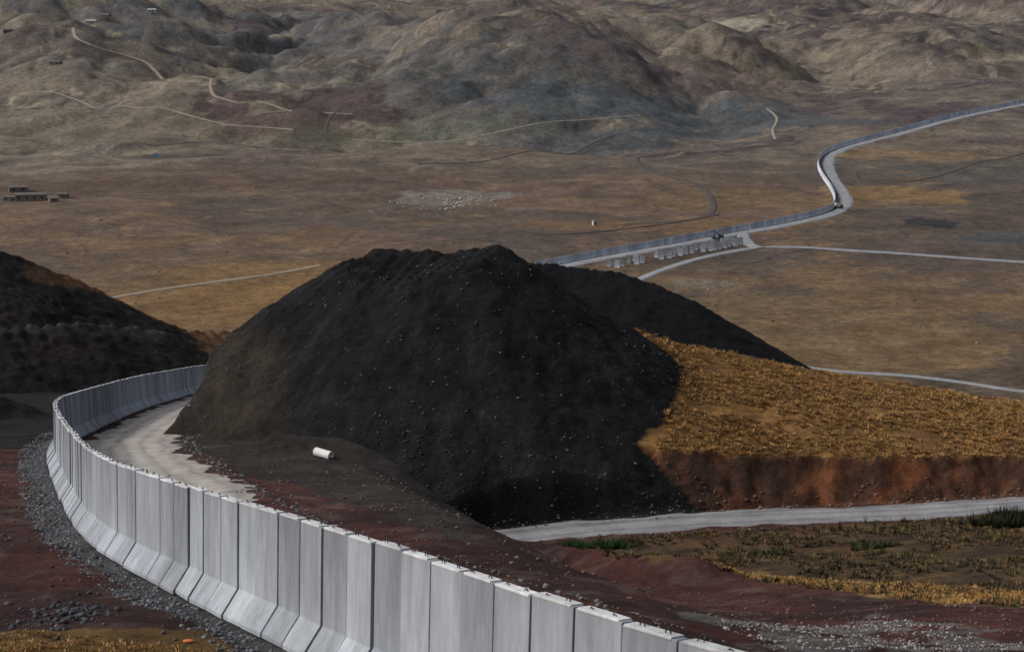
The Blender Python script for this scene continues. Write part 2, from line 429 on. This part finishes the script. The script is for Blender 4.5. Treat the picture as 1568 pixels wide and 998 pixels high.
# ---------------------------------------------------------------- road strips
RC_={'near':C(156,150,144),'near2':C(126,125,127),'far':C(126,128,131),'track':C(130,120,107),'dtrack':C(74,68,64)}
for r in ROADS:
    P=r['P'];w=r['w'];k=r['kind'];na=25 if 'near' in k else 9
    P_=catmull(P,.7 if 'near' in k else 5.0)
    dd,par=polydist(P_[:,0],P_[:,1],P); zz=np.interp(par,np.arange(len(P)),r['z'])
    t,n=normals(P_);V=[];Cc=[]
    s=np.arange(len(P_))*(.7 if 'near' in k else 1.0)
    for j in range(na):
        a=(j/(na-1)-.5)
        jit=(fbm(s/3.3,s*0+j*.01+(5 if a>0 else 0),140,5,.65)-.5)*w*.5*(abs(a)*2)**2
        off=a*w+np.sign(a)*jit
        q=P_+n*off[:,None]
        lift=.06 if 'near' in k else .3
        zz2=zz+lift*(1-(abs(a)*2)**8*1.6)
        V.append(np.column_stack([q,zz2]))
        nn=fbm(q[:,0]/2,q[:,1]/2,150,4,.6)
        base=RC_[k]
        tr=np.ones(len(q))
        if k.startswith('near'):
            for q0,wob in ((-2.5,1),(-1.0,1),(.5,2),(1.3,3),(2.6,3)): tr-=.3*np.exp(-((a*w-q0-1.2*(fbm(s/18,s*0+wob,400+wob,2)-.5))/.26)**2)
        Cc.append(base[None]*(tr*(.74+.52*nn))[:,None]*(1-.3*(abs(a)*2)**4))
    V=np.stack(V,1);Cc=np.stack(Cc,1);nr2=V.shape[0]
    ii=np.arange(nr2*na).reshape(nr2,na)
    F=np.stack([ii[:-1,:-1],ii[:-1,1:],ii[1:,1:],ii[1:,:-1]],-1).reshape(-1,4)[:,::-1]
    mesh_obj('dirt_track' if 'track' in k else 'gravel_road',V.reshape(-1,3),F.copy(),Cc.reshape(-1,3),M_road)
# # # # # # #
[WHAT YOU SHOULD DO] Working from the material above, transcribe it exactly while omitting pictures.

[THE RESPONSE]
The Blender Python script for this scene continues. Write part 2, from line 429 on. This part finishes the script. The script is for Blender 4.5. Treat the picture as 1568 pixels wide and 998 pixels high.
# ---------------------------------------------------------------- road strips
RC_={'near':C(156,150,144),'near2':C(126,125,127),'far':C(126,128,131),'track':C(130,120,107),'dtrack':C(74,68,64)}
for r in ROADS:
    P=r['P'];w=r['w'];k=r['kind'];na=25 if 'near' in k else 9
    P_=catmull(P,.7 if 'near' in k else 5.0)
    dd,par=polydist(P_[:,0],P_[:,1],P); zz=np.interp(par,np.arange(len(P)),r['z'])
    t,n=normals(P_);V=[];Cc=[]
    s=np.arange(len(P_))*(.7 if 'near' in k else 1.0)
    for j in range(na):
        a=(j/(na-1)-.5)
        jit=(fbm(s/3.3,s*0+j*.01+(5 if a>0 else 0),140,5,.65)-.5)*w*.5*(abs(a)*2)**2
        off=a*w+np.sign(a)*jit
        q=P_+n*off[:,None]
        lift=.06 if 'near' in k else .3
        zz2=zz+lift*(1-(abs(a)*2)**8*1.6)
        V.append(np.column_stack([q,zz2]))
        nn=fbm(q[:,0]/2,q[:,1]/2,150,4,.6)
        base=RC_[k]
        tr=np.ones(len(q))
        if k.startswith('near'):
            for q0,wob in ((-2.5,1),(-1.0,1),(.5,2),(1.3,3),(2.6,3)): tr-=.3*np.exp(-((a*w-q0-1.2*(fbm(s/18,s*0+wob,400+wob,2)-.5))/.26)**2)
        Cc.append(base[None]*(tr*(.74+.52*nn))[:,None]*(1-.3*(abs(a)*2)**4))
    V=np.stack(V,1);Cc=np.stack(Cc,1);nr2=V.shape[0]
    ii=np.arange(nr2*na).reshape(nr2,na)
    F=np.stack([ii[:-1,:-1],ii[:-1,1:],ii[1:,1:],ii[1:,:-1]],-1).reshape(-1,4)[:,::-1]
    mesh_obj('dirt_track' if 'track' in k else 'gravel_road',V.reshape(-1,3),F.copy(),Cc.reshape(-1,3),M_road)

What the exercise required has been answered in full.